What the task asks: Copy exactly the lines from the start of the material through the line with "R = math.radians". Pictures stay out of the copy.

******************************

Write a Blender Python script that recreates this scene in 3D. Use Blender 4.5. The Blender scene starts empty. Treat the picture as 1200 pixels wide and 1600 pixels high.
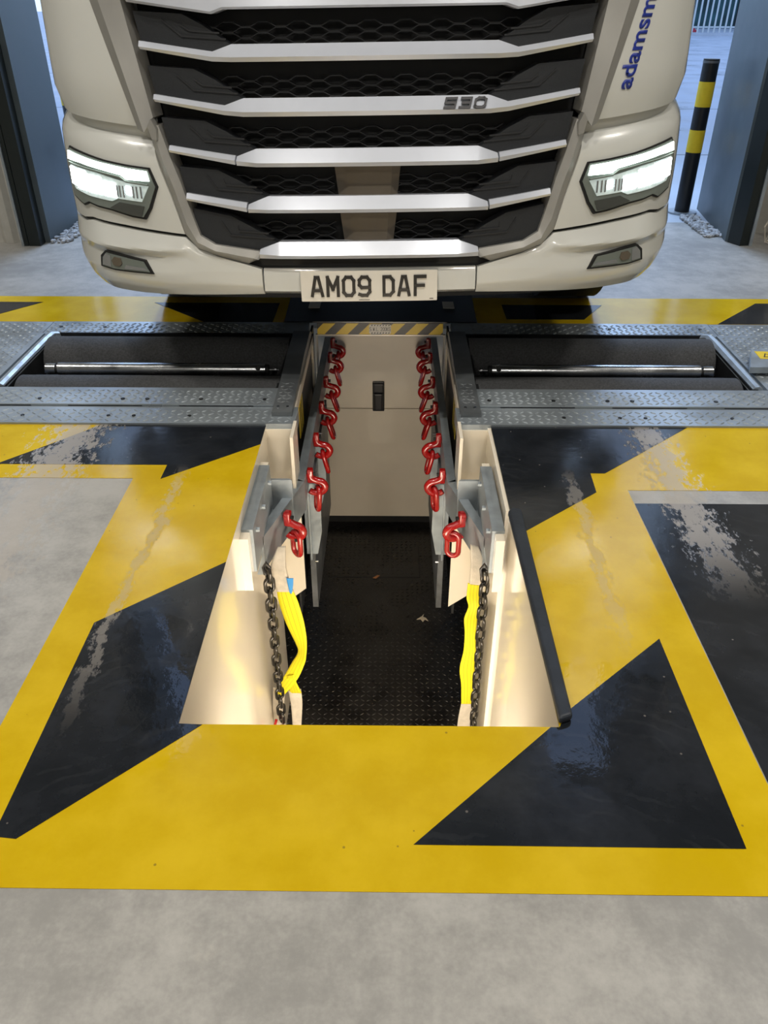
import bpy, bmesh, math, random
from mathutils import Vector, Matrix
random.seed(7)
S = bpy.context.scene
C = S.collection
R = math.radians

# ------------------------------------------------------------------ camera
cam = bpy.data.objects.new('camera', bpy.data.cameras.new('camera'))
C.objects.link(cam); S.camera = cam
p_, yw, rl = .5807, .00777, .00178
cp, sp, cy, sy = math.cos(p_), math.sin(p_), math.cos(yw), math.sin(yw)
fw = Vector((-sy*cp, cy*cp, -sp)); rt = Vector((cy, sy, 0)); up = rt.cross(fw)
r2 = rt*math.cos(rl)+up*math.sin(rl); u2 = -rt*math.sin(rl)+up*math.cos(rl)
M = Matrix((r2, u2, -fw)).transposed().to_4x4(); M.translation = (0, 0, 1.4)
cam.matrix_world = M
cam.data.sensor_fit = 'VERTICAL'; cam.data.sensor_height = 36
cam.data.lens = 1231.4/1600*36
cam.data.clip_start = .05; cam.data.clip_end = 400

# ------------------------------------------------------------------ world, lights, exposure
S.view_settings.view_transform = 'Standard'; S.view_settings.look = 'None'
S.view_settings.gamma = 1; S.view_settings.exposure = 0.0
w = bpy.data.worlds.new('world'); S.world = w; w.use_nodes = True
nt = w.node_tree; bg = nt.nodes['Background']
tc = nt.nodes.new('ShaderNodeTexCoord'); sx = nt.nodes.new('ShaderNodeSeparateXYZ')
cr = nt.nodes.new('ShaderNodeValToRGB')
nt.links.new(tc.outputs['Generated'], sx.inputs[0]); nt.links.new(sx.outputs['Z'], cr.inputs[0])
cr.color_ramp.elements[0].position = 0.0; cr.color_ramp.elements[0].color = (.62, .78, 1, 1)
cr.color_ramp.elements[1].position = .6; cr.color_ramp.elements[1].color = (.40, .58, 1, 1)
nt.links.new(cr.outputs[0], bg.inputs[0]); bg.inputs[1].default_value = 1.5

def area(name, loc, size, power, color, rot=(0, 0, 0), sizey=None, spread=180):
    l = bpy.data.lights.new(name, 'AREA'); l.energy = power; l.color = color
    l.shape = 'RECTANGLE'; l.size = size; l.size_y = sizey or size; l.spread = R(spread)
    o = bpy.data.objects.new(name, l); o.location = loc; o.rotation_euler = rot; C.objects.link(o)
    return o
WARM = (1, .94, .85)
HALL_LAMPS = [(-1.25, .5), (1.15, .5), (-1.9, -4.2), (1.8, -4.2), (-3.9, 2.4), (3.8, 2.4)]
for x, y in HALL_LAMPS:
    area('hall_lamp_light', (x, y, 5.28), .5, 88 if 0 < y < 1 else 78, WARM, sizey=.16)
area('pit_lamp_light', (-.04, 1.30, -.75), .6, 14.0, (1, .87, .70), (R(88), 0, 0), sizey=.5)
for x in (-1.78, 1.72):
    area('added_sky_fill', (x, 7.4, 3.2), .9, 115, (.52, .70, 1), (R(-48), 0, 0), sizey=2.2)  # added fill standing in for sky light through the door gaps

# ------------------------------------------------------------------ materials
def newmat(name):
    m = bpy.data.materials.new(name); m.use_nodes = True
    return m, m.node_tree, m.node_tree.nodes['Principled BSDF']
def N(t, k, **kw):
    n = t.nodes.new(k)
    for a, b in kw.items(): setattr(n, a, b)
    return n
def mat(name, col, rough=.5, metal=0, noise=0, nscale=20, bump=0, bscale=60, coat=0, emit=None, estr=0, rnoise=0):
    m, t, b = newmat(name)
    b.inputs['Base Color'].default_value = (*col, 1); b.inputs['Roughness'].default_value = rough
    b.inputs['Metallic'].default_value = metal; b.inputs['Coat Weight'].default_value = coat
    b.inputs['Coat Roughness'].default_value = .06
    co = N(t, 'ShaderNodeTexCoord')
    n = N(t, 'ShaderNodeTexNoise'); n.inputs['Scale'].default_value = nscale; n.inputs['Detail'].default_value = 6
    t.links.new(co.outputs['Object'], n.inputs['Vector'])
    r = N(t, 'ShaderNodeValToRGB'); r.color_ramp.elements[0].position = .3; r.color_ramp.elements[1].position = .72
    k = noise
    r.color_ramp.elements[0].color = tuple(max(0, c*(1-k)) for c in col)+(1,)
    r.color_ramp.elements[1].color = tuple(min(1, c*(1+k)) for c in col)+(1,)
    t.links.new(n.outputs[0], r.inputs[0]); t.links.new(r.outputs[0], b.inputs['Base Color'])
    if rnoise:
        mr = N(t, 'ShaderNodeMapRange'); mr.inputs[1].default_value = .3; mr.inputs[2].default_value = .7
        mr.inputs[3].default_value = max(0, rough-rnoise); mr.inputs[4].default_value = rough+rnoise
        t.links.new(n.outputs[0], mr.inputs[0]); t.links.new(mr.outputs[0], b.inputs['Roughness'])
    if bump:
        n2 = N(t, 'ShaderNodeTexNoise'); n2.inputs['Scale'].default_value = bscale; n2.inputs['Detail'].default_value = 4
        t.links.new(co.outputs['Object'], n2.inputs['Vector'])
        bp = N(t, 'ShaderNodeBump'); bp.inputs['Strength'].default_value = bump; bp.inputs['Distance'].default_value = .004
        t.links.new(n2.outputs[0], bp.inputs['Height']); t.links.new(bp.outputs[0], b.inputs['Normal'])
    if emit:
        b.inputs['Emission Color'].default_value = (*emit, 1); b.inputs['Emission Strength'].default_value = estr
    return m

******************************

Task output:
Write a Blender Python script that recreates this scene in 3D. Use Blender 4.5. The Blender scene starts empty. Treat the picture as 1200 pixels wide and 1600 pixels high.
import bpy, bmesh, math, random
from mathutils import Vector, Matrix
random.seed(7)
S = bpy.context.scene
C = S.collection
R = math.radians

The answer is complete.